The word “depth” has been tossed around quite a bit here, but the word is nowhere as appropriate for the Blackhawks and IceHogs as it is between the pipes. In Rockford, the tandem of Michael Leighton and Scott Darling have performed better than anticipated, and the expectations were high to begin with. Both netminders have been able to steal a game for their team, and both have displayed the ability to shoulder the load when the other is hurt or with the Blackhawks. Leighton has quietly posted three shutouts in less than 20 appearances, and Darling has ranks in the AHL’s top ten for goals against average (2.17) and save percentage (.929).

When the puck-stopping duo has been separated Mac Carruth has been an exceptional replacement. Spending equal parts of the first half with Rockford and the ECHL’s Indy Fuel, Carruth has been stellar when called upon – posting two wins and a shutout in a pair of divisional starts.

Current Chicago backup Antti Raanta has also appeared in the Rockford crease this season, so regardless of what the Blackhawks organization decides to do with their goalies, there will be more than a capable guy in net for the IceHogs.

Most Improved: Penalty Kill
If the first half of 2014-15 is any indication, IceHogs fans do not have to grimace every time their team takes a penalty. Rockford’s shorthanded unit has gone from the AHL’s basement (ranked dead last a season ago at 72.3%), to having the third-best penalty kill rate in the league (87.4%), including a 89.5% mark on the road. The IceHogs have held their opponents without a power play goal in 25 of their 36 games.

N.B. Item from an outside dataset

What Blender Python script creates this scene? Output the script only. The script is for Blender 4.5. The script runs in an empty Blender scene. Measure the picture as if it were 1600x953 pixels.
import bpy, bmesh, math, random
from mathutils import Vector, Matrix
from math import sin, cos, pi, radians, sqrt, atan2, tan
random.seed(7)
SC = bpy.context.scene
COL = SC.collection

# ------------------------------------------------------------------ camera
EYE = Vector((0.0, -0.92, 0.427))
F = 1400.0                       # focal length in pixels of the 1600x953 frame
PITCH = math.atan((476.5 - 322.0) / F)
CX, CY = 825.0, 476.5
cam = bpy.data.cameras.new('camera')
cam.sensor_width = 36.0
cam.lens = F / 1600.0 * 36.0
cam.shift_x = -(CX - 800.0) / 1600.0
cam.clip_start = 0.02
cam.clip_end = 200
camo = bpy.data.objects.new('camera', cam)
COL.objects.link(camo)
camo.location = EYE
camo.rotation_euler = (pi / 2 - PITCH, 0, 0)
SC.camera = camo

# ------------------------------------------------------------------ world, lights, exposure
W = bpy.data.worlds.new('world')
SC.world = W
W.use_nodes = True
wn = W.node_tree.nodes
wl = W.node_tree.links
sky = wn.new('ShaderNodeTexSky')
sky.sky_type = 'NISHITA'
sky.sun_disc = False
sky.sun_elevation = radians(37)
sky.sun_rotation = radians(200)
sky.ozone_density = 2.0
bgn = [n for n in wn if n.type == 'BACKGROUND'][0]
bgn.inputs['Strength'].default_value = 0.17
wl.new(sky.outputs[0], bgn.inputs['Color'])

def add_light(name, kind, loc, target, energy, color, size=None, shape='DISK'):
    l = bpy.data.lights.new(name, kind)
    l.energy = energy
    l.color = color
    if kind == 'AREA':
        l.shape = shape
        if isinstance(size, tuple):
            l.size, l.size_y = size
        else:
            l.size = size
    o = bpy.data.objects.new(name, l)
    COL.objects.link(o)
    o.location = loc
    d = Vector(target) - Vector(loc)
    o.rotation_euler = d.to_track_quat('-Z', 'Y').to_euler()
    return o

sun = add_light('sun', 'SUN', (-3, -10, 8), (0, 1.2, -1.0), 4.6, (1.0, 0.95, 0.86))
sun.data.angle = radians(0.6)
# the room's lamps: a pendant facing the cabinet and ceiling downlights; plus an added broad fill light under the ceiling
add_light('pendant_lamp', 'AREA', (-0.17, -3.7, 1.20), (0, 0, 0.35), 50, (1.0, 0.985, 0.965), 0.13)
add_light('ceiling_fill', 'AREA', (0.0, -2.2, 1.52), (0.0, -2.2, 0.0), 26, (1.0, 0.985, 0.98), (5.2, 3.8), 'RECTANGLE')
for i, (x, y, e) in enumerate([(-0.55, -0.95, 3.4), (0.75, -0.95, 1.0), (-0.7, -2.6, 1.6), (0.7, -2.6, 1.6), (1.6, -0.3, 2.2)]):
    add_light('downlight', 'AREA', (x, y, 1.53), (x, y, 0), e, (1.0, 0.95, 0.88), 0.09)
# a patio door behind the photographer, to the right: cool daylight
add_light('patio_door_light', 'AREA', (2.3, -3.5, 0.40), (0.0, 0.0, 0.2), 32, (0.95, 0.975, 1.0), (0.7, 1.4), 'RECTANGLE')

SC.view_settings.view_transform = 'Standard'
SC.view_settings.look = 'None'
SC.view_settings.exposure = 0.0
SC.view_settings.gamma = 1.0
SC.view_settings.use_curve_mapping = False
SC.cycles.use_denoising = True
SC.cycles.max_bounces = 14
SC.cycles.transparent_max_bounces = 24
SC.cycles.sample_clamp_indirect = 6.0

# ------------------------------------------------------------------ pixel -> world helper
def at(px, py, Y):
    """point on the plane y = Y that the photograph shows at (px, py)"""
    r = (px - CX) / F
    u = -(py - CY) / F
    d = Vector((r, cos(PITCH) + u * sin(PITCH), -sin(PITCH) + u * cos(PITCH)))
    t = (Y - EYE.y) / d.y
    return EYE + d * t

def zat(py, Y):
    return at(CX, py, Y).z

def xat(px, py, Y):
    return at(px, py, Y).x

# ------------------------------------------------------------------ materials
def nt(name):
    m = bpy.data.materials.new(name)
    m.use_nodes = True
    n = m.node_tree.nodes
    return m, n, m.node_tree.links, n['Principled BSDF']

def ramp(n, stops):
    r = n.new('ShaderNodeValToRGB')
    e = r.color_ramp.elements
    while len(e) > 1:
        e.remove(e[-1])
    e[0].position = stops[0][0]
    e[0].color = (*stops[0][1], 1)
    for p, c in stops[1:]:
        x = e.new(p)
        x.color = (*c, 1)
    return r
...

New Year’s Resolution: Power Play
Conversely, Rockford’s efforts with the extra man have left something to be desired. While their numbers are not horrible at 14.7%, it isn’t quite to the level expected with the offensive firepower that the IceHogs possess. What is more puzzling is the pedestrian 9.4% rate Rockford owns on home ice, which puts them in 28th out of 30 teams. With both of the AHL’s top two scoring defensemen from the year prior and a vast repository of skill and size to use in front, one would think the IceHogs could manage better than one goal every seven opportunities with the extra man.